What you have to do:
The required output consists solely of the lines from the top of the listing through the line containing "UP = np.cross(RT, FW)", transcribed exactly.

[Start Data lines]

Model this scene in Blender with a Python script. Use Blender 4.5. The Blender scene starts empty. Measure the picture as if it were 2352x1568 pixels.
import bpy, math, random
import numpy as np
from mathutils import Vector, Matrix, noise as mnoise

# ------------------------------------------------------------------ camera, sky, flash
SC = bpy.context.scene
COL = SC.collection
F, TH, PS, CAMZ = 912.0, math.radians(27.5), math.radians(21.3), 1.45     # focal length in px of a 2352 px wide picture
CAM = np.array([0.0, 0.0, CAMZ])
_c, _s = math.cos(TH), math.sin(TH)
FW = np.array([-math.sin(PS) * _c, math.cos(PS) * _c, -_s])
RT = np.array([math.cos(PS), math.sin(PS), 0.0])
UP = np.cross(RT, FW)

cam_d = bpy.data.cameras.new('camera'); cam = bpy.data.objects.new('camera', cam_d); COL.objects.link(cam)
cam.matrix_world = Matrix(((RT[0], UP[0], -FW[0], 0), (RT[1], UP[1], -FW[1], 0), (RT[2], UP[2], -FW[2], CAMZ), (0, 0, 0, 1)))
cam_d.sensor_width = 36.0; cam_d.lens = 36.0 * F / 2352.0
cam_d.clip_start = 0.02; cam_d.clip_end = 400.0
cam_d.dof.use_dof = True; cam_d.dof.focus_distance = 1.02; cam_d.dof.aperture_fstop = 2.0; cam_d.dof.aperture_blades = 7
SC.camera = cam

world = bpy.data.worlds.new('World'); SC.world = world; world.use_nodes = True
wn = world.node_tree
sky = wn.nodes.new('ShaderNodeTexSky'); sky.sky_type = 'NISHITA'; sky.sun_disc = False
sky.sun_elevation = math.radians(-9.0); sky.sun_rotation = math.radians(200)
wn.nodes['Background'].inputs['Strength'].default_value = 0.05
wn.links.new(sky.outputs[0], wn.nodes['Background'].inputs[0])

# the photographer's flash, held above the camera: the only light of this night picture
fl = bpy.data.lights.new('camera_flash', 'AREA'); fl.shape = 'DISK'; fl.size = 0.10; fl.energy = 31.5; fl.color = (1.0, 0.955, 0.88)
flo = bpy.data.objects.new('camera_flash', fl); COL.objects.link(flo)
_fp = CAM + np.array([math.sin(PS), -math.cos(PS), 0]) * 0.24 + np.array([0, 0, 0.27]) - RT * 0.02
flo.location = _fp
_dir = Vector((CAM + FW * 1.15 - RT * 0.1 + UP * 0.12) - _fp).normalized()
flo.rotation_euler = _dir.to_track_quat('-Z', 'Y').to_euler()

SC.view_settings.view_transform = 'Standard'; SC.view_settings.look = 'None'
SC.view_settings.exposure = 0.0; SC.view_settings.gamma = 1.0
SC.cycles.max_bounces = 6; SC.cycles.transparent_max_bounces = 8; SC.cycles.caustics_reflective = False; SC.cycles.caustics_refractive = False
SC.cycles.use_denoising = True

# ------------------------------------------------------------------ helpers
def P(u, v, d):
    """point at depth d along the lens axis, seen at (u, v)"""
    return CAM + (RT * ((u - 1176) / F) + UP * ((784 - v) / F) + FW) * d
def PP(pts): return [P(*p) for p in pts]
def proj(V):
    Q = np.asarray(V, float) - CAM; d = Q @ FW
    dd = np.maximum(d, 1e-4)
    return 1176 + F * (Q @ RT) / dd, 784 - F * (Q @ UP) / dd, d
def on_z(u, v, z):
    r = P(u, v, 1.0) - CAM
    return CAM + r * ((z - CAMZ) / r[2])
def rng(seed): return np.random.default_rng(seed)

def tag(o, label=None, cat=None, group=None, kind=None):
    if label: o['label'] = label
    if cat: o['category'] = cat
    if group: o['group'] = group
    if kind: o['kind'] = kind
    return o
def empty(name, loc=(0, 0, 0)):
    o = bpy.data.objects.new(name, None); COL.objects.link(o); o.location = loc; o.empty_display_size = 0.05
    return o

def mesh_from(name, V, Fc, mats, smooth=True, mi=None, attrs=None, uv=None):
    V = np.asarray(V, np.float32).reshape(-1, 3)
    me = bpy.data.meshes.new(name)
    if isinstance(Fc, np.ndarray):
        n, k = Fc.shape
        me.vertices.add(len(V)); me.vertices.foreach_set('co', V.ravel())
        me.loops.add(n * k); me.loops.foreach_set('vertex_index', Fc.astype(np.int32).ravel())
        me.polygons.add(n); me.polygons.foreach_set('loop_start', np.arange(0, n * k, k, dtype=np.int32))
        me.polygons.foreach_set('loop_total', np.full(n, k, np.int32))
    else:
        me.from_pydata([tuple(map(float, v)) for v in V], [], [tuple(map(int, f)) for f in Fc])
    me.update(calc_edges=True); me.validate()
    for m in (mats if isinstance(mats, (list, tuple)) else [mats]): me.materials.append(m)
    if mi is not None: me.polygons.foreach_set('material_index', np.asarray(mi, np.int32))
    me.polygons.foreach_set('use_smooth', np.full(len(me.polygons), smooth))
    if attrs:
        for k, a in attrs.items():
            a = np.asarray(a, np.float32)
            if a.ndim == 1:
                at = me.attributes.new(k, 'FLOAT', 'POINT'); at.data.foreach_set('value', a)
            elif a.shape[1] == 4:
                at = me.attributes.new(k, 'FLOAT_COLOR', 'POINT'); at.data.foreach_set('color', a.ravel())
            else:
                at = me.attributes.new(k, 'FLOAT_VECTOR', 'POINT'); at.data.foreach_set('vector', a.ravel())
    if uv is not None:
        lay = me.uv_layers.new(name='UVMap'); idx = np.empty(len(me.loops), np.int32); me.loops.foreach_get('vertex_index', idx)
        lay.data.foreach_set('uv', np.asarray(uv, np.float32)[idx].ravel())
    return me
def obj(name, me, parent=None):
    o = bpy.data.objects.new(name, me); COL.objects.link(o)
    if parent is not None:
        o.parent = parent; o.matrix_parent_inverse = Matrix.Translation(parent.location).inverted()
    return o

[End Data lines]

Task answer:
Model this scene in Blender with a Python script. Use Blender 4.5. The Blender scene starts empty. Measure the picture as if it were 2352x1568 pixels.
import bpy, math, random
import numpy as np
from mathutils import Vector, Matrix, noise as mnoise

# ------------------------------------------------------------------ camera, sky, flash
SC = bpy.context.scene
COL = SC.collection
F, TH, PS, CAMZ = 912.0, math.radians(27.5), math.radians(21.3), 1.45     # focal length in px of a 2352 px wide picture
CAM = np.array([0.0, 0.0, CAMZ])
_c, _s = math.cos(TH), math.sin(TH)
FW = np.array([-math.sin(PS) * _c, math.cos(PS) * _c, -_s])
RT = np.array([math.cos(PS), math.sin(PS), 0.0])
UP = np.cross(RT, FW)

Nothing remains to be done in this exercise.